The policies of the Tory led coalition government reveal that not only does it govern in the interests of this tiny elite but are part of it. Twenty three members out of a cabinet of twenty nine are millionaires, both Tory and Lib Dem. This is unprecedented in modern times, redolent of the 19th century rather than the 21st.
There is no other way to put it other than we are in the midst of class war. Denying people the means of existence via pension, wage, jobs and benefit cuts are acts of war. Making the many pay for the greed and corruption of the few is an act of war. It is the reason why the Tories and their backers in the media exert themselves in dividing people between private and public sector, the employed and unemployed, disabled and able bodied, immigrants and indigenous. The Romans called it divide et impera - divide and conquer. The Tories regard it as a legitimate approach to governance, the better to shaft us all.

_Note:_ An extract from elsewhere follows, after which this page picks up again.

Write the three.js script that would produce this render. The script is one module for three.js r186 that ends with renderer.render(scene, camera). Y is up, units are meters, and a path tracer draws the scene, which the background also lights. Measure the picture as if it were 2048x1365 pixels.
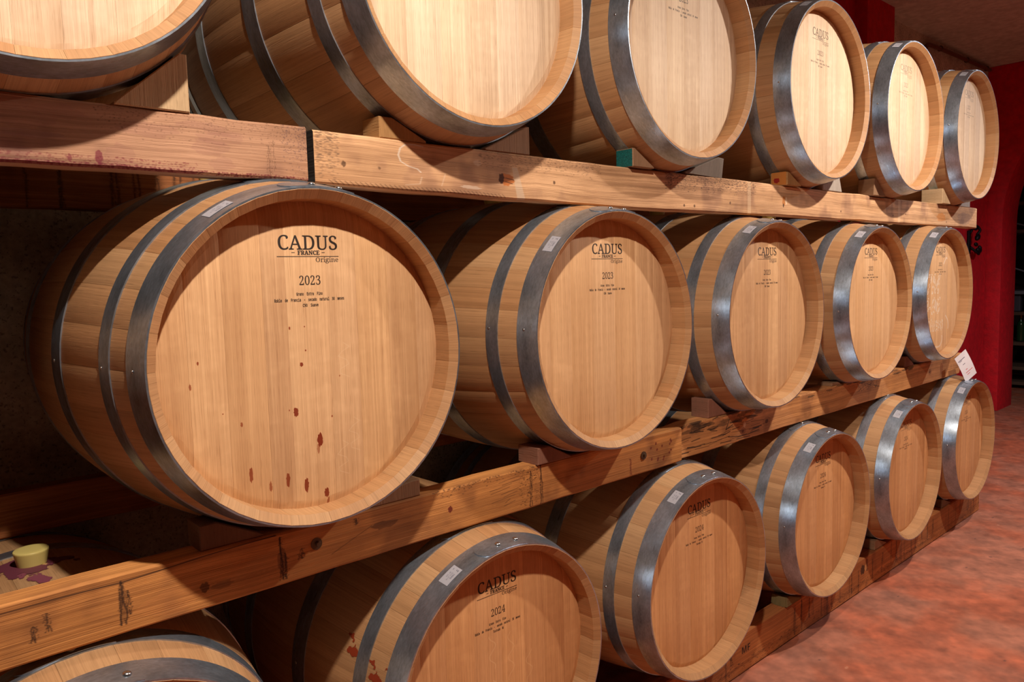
import * as THREE from 'three';
import { mergeGeometries, mergeVertices, toCreasedNormals } from 'three/addons/utils/BufferGeometryUtils.js';
import { RoundedBoxGeometry } from 'three/addons/geometries/RoundedBoxGeometry.js';

/* ---------- camera, exposure, light ---------- */
const renderer = new THREE.WebGLRenderer({ antialias: true });
renderer.toneMapping = THREE.LinearToneMapping;
renderer.toneMappingExposure = 0.485;
renderer.shadowMap.enabled = true;
const scene = new THREE.Scene();
scene.background = new THREE.Color(0x000000);
const camera = new THREE.PerspectiveCamera(2 * Math.atan(682.5 / 1489.4) * 180 / Math.PI, 2048 / 1365, 0.05, 60);
camera.position.set(0, 1.3424, 1.1828);
camera.rotation.set(0, 0, 0, 'YXZ');
camera.rotation.y = -41.642 * Math.PI / 180; camera.rotation.x = -5.021 * Math.PI / 180; camera.rotation.z = -1.561 * Math.PI / 180;
const WARM = 0xffeddb, COOL = 0xf4f2f2;
// x, y, z, colour, power, where it hangs
const LAMPS = [[0.39, 2.70, 1.0, WARM, 31, 'over the large wine-spotted barrel'], [3.02, 2.68, .95, WARM, 29, 'over the middle of the rack'], [5.45, 2.72, 1.1, COOL, 27, 'with a cool white bulb beyond the right end of the rack']];
const CEIL = 3.06, WALL_X = 7.7, BACK_Z = -1.03;

/* ---------- helpers ---------- */
function rng(seed) { let s = seed >>> 0; return () => { s = (s + 0x6d2b79f5) | 0; let t = Math.imul(s ^ (s >>> 15), 1 | s); t = (t + Math.imul(t ^ (t >>> 7), 61 | t)) ^ t; return ((t ^ (t >>> 14)) >>> 0) / 4294967296; }; }
const clamp = (x, a = 0, b = 1) => Math.min(b, Math.max(a, x)), lerp = (a, b, t) => a + (b - a) * t, smooth = (a, b, x) => { const t = clamp((x - a) / (b - a)); return t * t * (3 - 2 * t); };
const used = {};
function numbered(n) { used[n] = (used[n] ?? -1) + 1; return used[n] ? n + '_' + String(used[n]).padStart(3, '0') : n; }
function thing(name, label, category, pos = [0, 0, 0], group) { const o = new THREE.Group(); o.name = numbered(name); o.position.set(...pos); o.userData = { label, category }; if (group) o.userData.group = group; scene.add(o); return o; }
function part(name, geo, mat, parent, label) { const m = new THREE.Mesh(geo, mat); m.name = name; m.castShadow = m.receiveShadow = true; if (label) m.userData.label = label; parent.add(m); return m; }
function struct(name, geo, mat, pos = [0, 0, 0]) { const m = part(name, geo, mat, scene); m.position.set(...pos); m.userData.kind = 'structure'; return m; }

// tileable value noise
function vnoise(px, py, seed) {
  const r = rng(seed), g = new Float32Array(px * py); for (let i = 0; i < g.length; i++) g[i] = r();
  return (x, y) => { x = ((x % 1) + 1) % 1 * px; y = ((y % 1) + 1) % 1 * py; let i = Math.floor(x), j = Math.floor(y), fx = x - i, fy = y - j; fx = fx * fx * (3 - 2 * fx); fy = fy * fy * (3 - 2 * fy); i %= px; j %= py; const i1 = (i + 1) % px, j1 = (j + 1) % py; const a = g[j * px + i], b = g[j * px + i1], c = g[j1 * px + i], d = g[j1 * px + i1]; return (a + (b - a) * fx) + ((c + (d - c) * fx) - (a + (b - a) * fx)) * fy; };
}
function fbm(px, py, oct, seed) { const L = []; for (let o = 0; o < oct; o++) L.push(vnoise(px << o, py << o, seed + o * 17)); let n = 0; for (let o = 0; o < oct; o++) n += 0.5 ** o; return (x, y) => { let s = 0; for (let o = 0; o < oct; o++) s += L[o](x, y) * 0.5 ** o; return s / n; }; }
function canvas(w, h) { const c = document.createElement('canvas'); c.width = w; c.height = h; return c; }
function paint(w, h, fn) { const c = canvas(w, h), x = c.getContext('2d'), im = x.createImageData(w, h), d = im.data; const o = [0, 0, 0, 255]; for (let j = 0; j < h; j++) for (let i = 0; i < w; i++) { o[3] = 255; fn(i / w, j / h, o, i, j); const k = (j * w + i) * 4; d[k] = o[0]; d[k + 1] = o[1]; d[k + 2] = o[2]; d[k + 3] = o[3]; } x.putImageData(im, 0, 0); return c; }
function tex(c, srgb = true, rep) { const t = new THREE.CanvasTexture(c); if (srgb) t.colorSpace = THREE.SRGBColorSpace; t.wrapS = t.wrapT = THREE.RepeatWrapping; if (rep) t.repeat.set(...rep); return t; }
const grey = (v) => clamp(v, 0, 255);
const std = (o) => new THREE.MeshStandardMaterial(o);

// grain lookup: x across the grain, y along it (tileable)
const GW = 512, GH = 512, GR = new Float32Array(GW * GH), PORE = new Float32Array(GW * GH);
{
  const a = vnoise(128, 3, 11), b = vnoise(256, 6, 12), c = vnoise(24, 2, 13), w = fbm(4, 3, 3, 14), p = vnoise(256, 24, 15), q = vnoise(40, 60, 16);
  for (let j = 0; j < GH; j++) for (let i = 0; i < GW; i++) {
    const x = i / GW, y = j / GH, xx = x + (w(x, y) - .5) * .03;
    const pore = smooth(.74, .95, p(xx, y)); PORE[j * GW + i] = pore;
    GR[j * GW + i] = (a(xx, y) - .5) * .45 + (b(xx, y) - .5) * .4 + (c(xx, y) - .5) * .55 + (q(x, y) - .5) * .12;
  }
}
const grain = (x, y) => { const i = Math.floor((((x % 1) + 1) % 1) * GW), j = Math.floor((((y % 1) + 1) % 1) * GH); return GR[j * GW + i]; };
const pore = (x, y) => { const i = Math.floor((((x % 1) + 1) % 1) * GW), j = Math.floor((((y % 1) + 1) % 1) * GH); return PORE[j * GW + i]; };

/* ---------- shared materials ---------- */
const grainMap = paint(1024, 1024, (x, y, o) => { const g = 1 + grain(x, y) * .15 - pore(x, y) * .09; o[0] = grey(222 * g); o[1] = grey(222 * Math.pow(g, 1.08)); o[2] = grey(222 * Math.pow(g, 1.2)); });
const grainBump = paint(512, 512, (x, y, o) => { o[0] = o[1] = o[2] = grey(150 + grain(x, y) * 90 - pore(x, y) * 90); });
const gB = tex(grainBump, false, [4, 1]);
const R0 = rng(5);
const staveMats = [];
for (const [r, g, b] of [[.665, .362, .164], [.68, .375, .172], [.65, .345, .152], [.67, .365, .166], [.615, .313, .132], [.71, .408, .194], [.655, .353, .157]]) {
  const t = tex(grainMap, true, [4, 1]); t.offset.set(R0(), R0());
  staveMats.push(std({ color: new THREE.Color().setRGB(r, g, b), map: t, roughness: .62, bumpMap: gB, bumpScale: .0004 }));
}
const mottle = fbm(6, 6, 5, 31), fineN = fbm(64, 64, 3, 32), brush = vnoise(4, 256, 33);
const steelColor = paint(512, 512, (x, y, o) => { const m = .78 + mottle(x, y) * .34 + (fineN(x, y) - .5) * .2; o[0] = grey(214 * m); o[1] = grey(220 * m); o[2] = grey(228 * m); });
const steelRough = paint(512, 512, (x, y, o) => { const v = 110 + mottle(x * 2, y * 2) * 30 + brush(x, y) * 24; o[0] = o[1] = o[2] = grey(v); });
const steelBump = paint(512, 512, (x, y, o) => { o[0] = o[1] = o[2] = grey(128 + (brush(x, y) - .5) * 90 + (fineN(x, y) - .5) * 60); });
const steel = std({ color: new THREE.Color().setRGB(.64, .72, .80), metalness: .85, roughness: .55, map: tex(steelColor, true, [2.5, 6]), roughnessMap: tex(steelRough, false, [3, 8]), bumpMap: tex(steelBump, false, [3, 8]), bumpScale: .00005 });
const rivetMat = std({ color: new THREE.Color().setRGB(.62, .64, .66), metalness: 1, roughness: .28 });
const plainHead = std({ color: new THREE.Color().setRGB(.6, .37, .18), map: tex(grainMap, true, [3, 1]), roughness: .65 });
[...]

The important thing amid the smokescreen of rhetoric and dissembling that is being used to confuse and distract people from this reality is to understand at bottom what the guiding purpose of conservatism is. In this regard, the words of the great economist John Kenneth Galbraith should be engraved on the consciousness of everyone with an interest in a society founded on the principles of social and economic justice. To wit:
"The modern conservative is engaged in one of man's oldest exercises in moral philosophy; that is, the search for a superior moral justification for selfishness."